Para promotor da Auditoria Militar, se casos de desvios de conduta não são apurados, não é possível saber o tamanho real do problema

Por Leslie Leitão 5 jul 2015, 09h58

Quando as salas de cinema de todo o país foram invadidas e superlotadas pelo sucesso do primeiro Tropa de Elite – o que contava as aventuras de um grupo especial de policiais militares no combate ao crime no Rio de Janeiro, comandados pelo incorruptível e violento capitão Nascimento -, no fim de 2007, o diretor José Padilha alçou o Batalhão de Operações Especiais Policiais (Bope) a um status jamais alcançado por qualquer polícia brasileira. A unidade tornou-se uma espécie de Liga da Justiça contra bandidos de todo o tipo. Naqueles homens de preto estavam depositados os últimos fios de esperança de vivermos numa sociedade mais segura, ainda que, para isso, fosse preciso uma faxina social com uma boa dose de derramamento de sangue. A cada tiro, a cada porrada desferida pelo herói Nascimento, os cinemas iam ao delírio. O filme, no entanto, remonta os primórdios desse seleto grupo, baseado em fatos ocorridos vinte anos atrás. O outro lado da moeda é bem mais sombrio e incômodo.
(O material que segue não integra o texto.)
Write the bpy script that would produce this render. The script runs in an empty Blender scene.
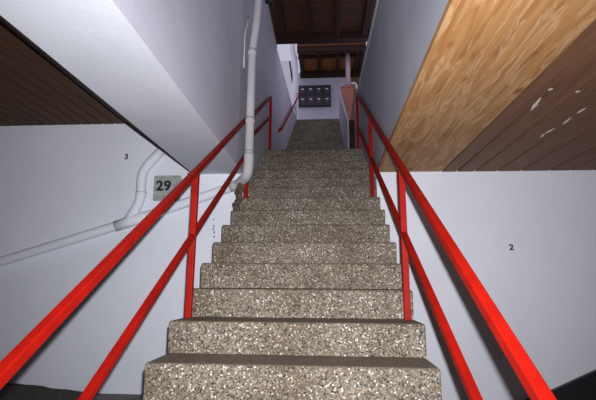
import bpy, bmesh, math, random
from mathutils import Vector, Matrix
random.seed(7)
C = bpy.context.scene.collection
S = bpy.context.scene

# ------------------------------------------------------------------ materials
def mat(name, base=(0.8, 0.8, 0.8), rough=0.7, metal=0.0, spec=0.5):
    m = bpy.data.materials.new(name); m.use_nodes = True
    nt = m.node_tree; b = nt.nodes['Principled BSDF']
    b.inputs['Base Color'].default_value = (*base, 1)
    b.inputs['Roughness'].default_value = rough
    b.inputs['Metallic'].default_value = metal
    b.inputs['Specular IOR Level'].default_value = spec
    return m, nt, b

def coords(nt, scale=(1, 1, 1)):
    g = nt.nodes.new('ShaderNodeNewGeometry')
    mp = nt.nodes.new('ShaderNodeMapping'); mp.inputs['Scale'].default_value = scale
    nt.links.new(g.outputs['Position'], mp.inputs['Vector'])
    return mp.outputs['Vector']

def noise(nt, vec, scale, detail=4, rough=0.55, dist=0.0):
    n = nt.nodes.new('ShaderNodeTexNoise')
    n.inputs['Scale'].default_value = scale; n.inputs['Detail'].default_value = detail
    n.inputs['Roughness'].default_value = rough; n.inputs['Distortion'].default_value = dist
    nt.links.new(vec, n.inputs['Vector'])
    return n.outputs['Fac']

def ramp(nt, fac, stops, interp='LINEAR'):
    r = nt.nodes.new('ShaderNodeValToRGB'); cr = r.color_ramp; cr.interpolation = interp
    while len(cr.elements) < len(stops): cr.elements.new(0.5)
    for e, (p, c) in zip(cr.elements, stops):
        e.position = p; e.color = (*c, 1)
    nt.links.new(fac, r.inputs['Fac'])
    return r.outputs['Color']

def mix(nt, fac, a, b, mode='MIX'):
    m = nt.nodes.new('ShaderNodeMix'); m.data_type = 'RGBA'; m.blend_type = mode
    if isinstance(fac, (int, float)): m.inputs['Factor'].default_value = fac
    else: nt.links.new(fac, m.inputs['Factor'])
    for s, v in (('A', a), ('B', b)):
        sock = [i for i in m.inputs if i.name == s and i.type == 'RGBA'][0]
        if isinstance(v, tuple): sock.default_value = (*v, 1)
        else: nt.links.new(v, sock)
    return [o for o in m.outputs if o.type == 'RGBA'][0]

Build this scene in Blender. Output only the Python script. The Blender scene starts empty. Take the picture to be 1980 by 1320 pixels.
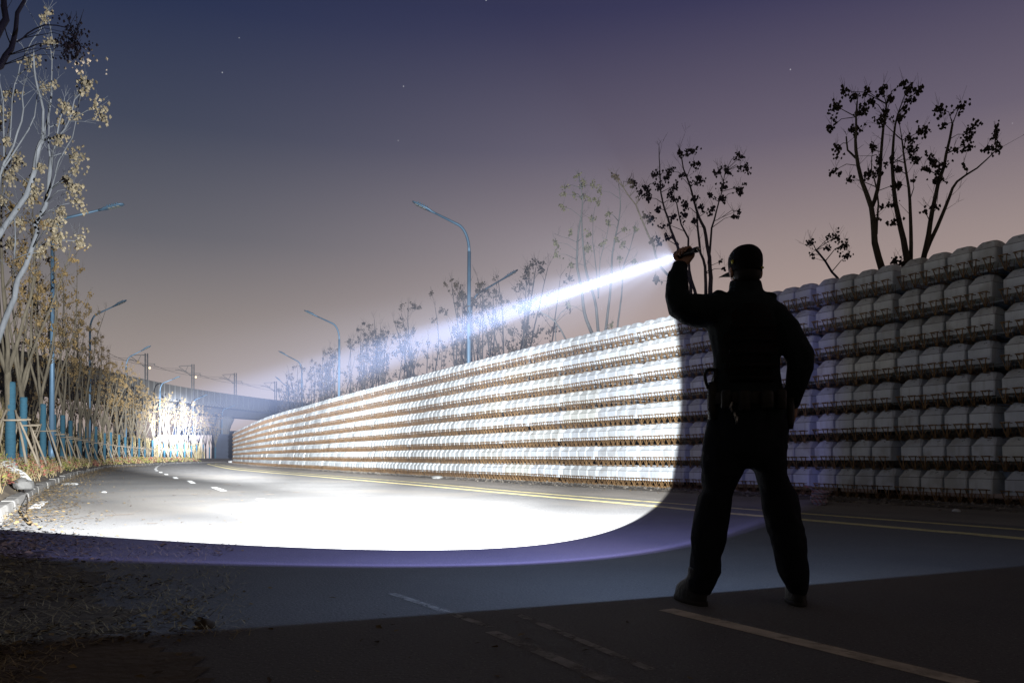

Uma reportagem da edição de VEJA desta semana liga esse sinal de alerta. A prática de extirpar do seu meio alguém que ainda é apenas suspeito, muitas vezes, transfere para outro um problema que deveria ser eliminado na raiz. “Se os casos não chegam ao conhecimento da Justiça, não temos como avaliar se o número de desvios é pequeno ou não”, lamenta o promotor da Auditoria Militar, Paulo Roberto Mello Cunha Júnior. O caso do sargento Arlen Silva – que fornecia armas e informações para traficantes do Complexo da Maré e foi flagrado em escutas telefônicas – é raro no sentido de haver procedimento apuratório oficial, o chamado Inquérito Policial Militar. A Polícia Militar se recusa a fornecer dados oficiais sobre punições de membros de sua unidade de elite. Para quem conhece os bastidores do Bope, o número real vem aumentando de maneira preocupante nos últimos anos, ainda que não seja possível traduzir isso em números.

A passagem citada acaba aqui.